Reproduce exactly the lines below, from the first one through the line containing "MB().strokes([[(vx(a), vz(b)) for", and omit any pictures.

** START OF DATA BLOCK **

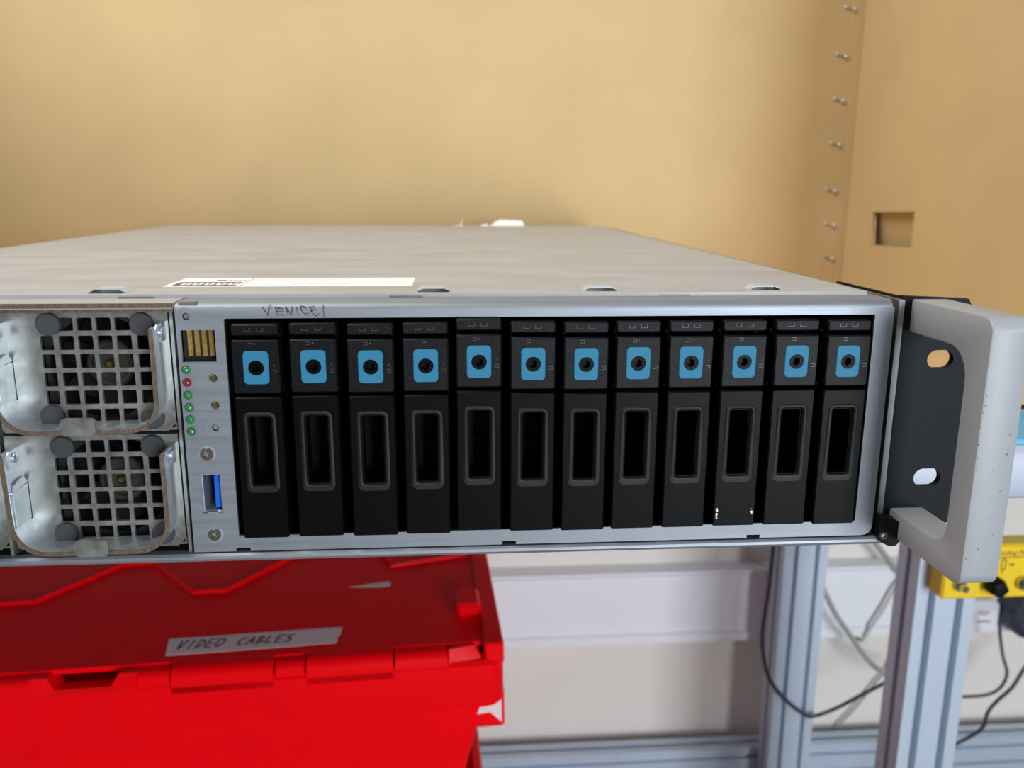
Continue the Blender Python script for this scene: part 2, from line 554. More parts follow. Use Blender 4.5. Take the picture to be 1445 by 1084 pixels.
# gold contact window
MB().box(-0.2590, -0.2450, 0.0062, 0.0070, 0.0745, 0.0882).build('contact_board', 'hole', front)
for k in range(4):
    x = -0.2573 + k * 0.0025
    MB().box(x, x + 0.0016, 0.0056, 0.0062, 0.0768, 0.0882).build('gold_contact', 'gold', front)
# usb port
u = MB()
u.plate([(-0.2556, 0.0185), (-0.2475, 0.0185), (-0.2475, 0.0348), (-0.2556, 0.0348)], [[(-0.2546, 0.0198), (-0.2485, 0.0198), (-0.2485, 0.0335), (-0.2546, 0.0335)]], 'xz', 0.0014, 0.016)
u.box(-0.2532, -0.2498, -0.0001, 0.0014, 0.0189, 0.0197)
u.build('usb_shell', 'bright', front)
MB().box(-0.2552, -0.2479, 0.0155, 0.0162, 0.0189, 0.0344).build('usb_back', 'hole', front)
MB().cbox(-0.25095, -0.2488, 0.0022, 0.0155, 0.0205, 0.0330, 0.0002).build('usb_tongue', 'usb_b', front)

# handwriting on the bezel
def vx(zx): return -0.2291 + (zx / 12.04 - 11) * 0.000244
def vz(zy): return 0.0934 - (zy / 12.04 - 16) * 0.000245
VEN = [[(125, 112), (170, 185), (215, 250), (228, 170), (240, 95)], [(262, 80), (275, 75)],
       [(345, 115), (362, 180), (380, 245)], [(345, 118), (410, 130), (478, 138)], [(365, 185), (480, 185)], [(380, 243), (485, 240)],
       [(562, 250), (540, 180), (520, 110), (565, 180), (612, 250), (622, 180), (632, 110)],
       [(700, 115), (735, 250)],
       [(868, 130), (830, 105), (775, 100), (775, 145), (805, 200), (850, 235), (910, 215)],
       [(925, 118), (1000, 105)], [(935, 118), (960, 190), (990, 240), (1030, 265), (1085, 228)], [(955, 170), (1045, 160)],
       [(1160, 95), (1166, 290)]]
MB().strokes([[(vx(a), vz(b)) for a, b in L] for L in VEN], 0.00042, 'xz', -0.00006, 0.0002).build('handwriting', 'pencil', front)['label'] = 'pencil handwriting reading VENICE1'

# --- chassis shell
MB().box(-0.4427, -0.2600, 0.0002, 0.0180, 0.0946, 0.0966).build('top_flange', 'lid', srv)
ce = MB()
ce.box(-0.4427, -0.2600, -0.0004, 0.0004, 0.0950, 0.0966)
ce.box(-0.4427, -0.2600, 0.0006, 0.0016, 0.0934, 0.0946)
ce.build('flange_edge', 'cut', srv)
lp = [(-0.4427, 0.0140), (-0.0040, 0.0140), (-0.0060, 0.5960), (-0.4427, 0.5960)]
lh = []
SL = [(-0.2890, 0.0172, 0.0300, 0.0122), (-0.1698, 0.0172, 0.0290, 0.0116), (-0.1062, 0.0182, 0.0290, 0.0116), (-0.0412, 0.0195, 0.0300, 0.0112)]
for cx, y0, y1, w in SL:
    lh.append([(cx - w / 2, y0), (cx + w / 2, y0), (cx + w / 2, y1), (cx - w / 2, y1)])
lid = MB().plate(lp, lh, 'xy', 0.0966, 0.0980).build('lid', 'lid', srv)
for cx, y0, y1, w in SL:                                   # lanced bridges raised from the lid
    t = MB()
    pr = [(cx - w * 0.56, 0.0979), (cx - w * 0.34, 0.0990), (cx + w * 0.34, 0.0990), (cx + w * 0.56, 0.0979), (cx + w * 0.56, 0.0981), (cx + w * 0.36, 0.0994), (cx - w * 0.36, 0.0994), (cx - w * 0.56, 0.0981)]
    t.plate(pr, [], 'xz', y0 + 0.0025, y1 - 0.0010)
    t.build('latch_tab', 'tab', lid)
    MB().box(cx - w / 2, cx + w / 2, y0, y1, 0.0950, 0.0953).build('latch_pocket', 'hole', lid)
for a, b in ((-0.2830, -0.2705), (-0.1860, -0.1740), (-0.0850, -0.0735)):
    MB().box(a, b, 0.0137, 0.0141, 0.0967, 0.0972).build('seam_slit', 'shell', lid)
# sticker on the lid
LX0, LX1, LY0, LY1 = -0.2752, -0.1786, 0.0385, 0.0700
st = MB().plate(rrect(LX0, LX1, LY0, LY1, 0.0012, 3), [], 'xy', 0.0980, 0.09808).build('label_sticker', 'white', lid)
def prt(m_, x0, x1, y0, y1):
    m_.box(x0, x1, y0, y1, 0.09806, 0.09812)
p_ = MB()
logo = [(-0.2728, 0.0405), (-0.2480, 0.0405), (-0.2480, 0.0545), (-0.2728, 0.0545)]
gl = [rrect(-0.2705 + k * 0.0046, -0.2667 + k * 0.0046, 0.0437, 0.0515, 0.0016, 3) for k in range(5)]
p_.plate(logo, gl, 'xy', 0.09804, 0.09812)
for k in range(5):
    p_.box(-0.2698 + k * 0.0046 + 0.0008, -0.2698 + k * 0.0046 + 0.0016, 0.0455, 0.0500, 0.09804, 0.09812)
prt(p_, -0.2600, -0.2560, 0.0595, 0.0625)
for k in range(4):
    prt(p_, -0.2552 + k * 0.0020, -0.2538 + k * 0.0020, 0.0590, 0.0612)
p_.strokes([[(-0.2462, 0.0395), (-0.2462, 0.0690)]], 0.0003, 'xy', 0.09804, 0.09812)
p_.build('sticker_print', 'print', lid)
p_ = MB()
for y in (0.0440, 0.0610, 0.0640):
    x = -0.2440
    while x < -0.2080:
        w = random.uniform(0.001, 0.004)
        prt(p_, x, x + w, y, y + 0.0014)
        x += w + random.uniform(0.0006, 0.0018)
p_.build('sticker_small_print', 'print_l', lid)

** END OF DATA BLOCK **

#### TASK SOLUTION
Continue the Blender Python script for this scene: part 2, from line 554. More parts follow. Use Blender 4.5. Take the picture to be 1445 by 1084 pixels.
# gold contact window
MB().box(-0.2590, -0.2450, 0.0062, 0.0070, 0.0745, 0.0882).build('contact_board', 'hole', front)
for k in range(4):
    x = -0.2573 + k * 0.0025
    MB().box(x, x + 0.0016, 0.0056, 0.0062, 0.0768, 0.0882).build('gold_contact', 'gold', front)
# usb port
u = MB()
u.plate([(-0.2556, 0.0185), (-0.2475, 0.0185), (-0.2475, 0.0348), (-0.2556, 0.0348)], [[(-0.2546, 0.0198), (-0.2485, 0.0198), (-0.2485, 0.0335), (-0.2546, 0.0335)]], 'xz', 0.0014, 0.016)
u.box(-0.2532, -0.2498, -0.0001, 0.0014, 0.0189, 0.0197)
u.build('usb_shell', 'bright', front)
MB().box(-0.2552, -0.2479, 0.0155, 0.0162, 0.0189, 0.0344).build('usb_back', 'hole', front)
MB().cbox(-0.25095, -0.2488, 0.0022, 0.0155, 0.0205, 0.0330, 0.0002).build('usb_tongue', 'usb_b', front)

# handwriting on the bezel
def vx(zx): return -0.2291 + (zx / 12.04 - 11) * 0.000244
def vz(zy): return 0.0934 - (zy / 12.04 - 16) * 0.000245
VEN = [[(125, 112), (170, 185), (215, 250), (228, 170), (240, 95)], [(262, 80), (275, 75)],
       [(345, 115), (362, 180), (380, 245)], [(345, 118), (410, 130), (478, 138)], [(365, 185), (480, 185)], [(380, 243), (485, 240)],
       [(562, 250), (540, 180), (520, 110), (565, 180), (612, 250), (622, 180), (632, 110)],
       [(700, 115), (735, 250)],
       [(868, 130), (830, 105), (775, 100), (775, 145), (805, 200), (850, 235), (910, 215)],
       [(925, 118), (1000, 105)], [(935, 118), (960, 190), (990, 240), (1030, 265), (1085, 228)], [(955, 170), (1045, 160)],
       [(1160, 95), (1166, 290)]]
MB().strokes([[(vx(a), vz(b)) for a, b in L] for L in VEN], 0.00042, 'xz', -0.00006, 0.0002).build('handwriting', 'pencil', front)['label'] = 'pencil handwriting reading VENICE1'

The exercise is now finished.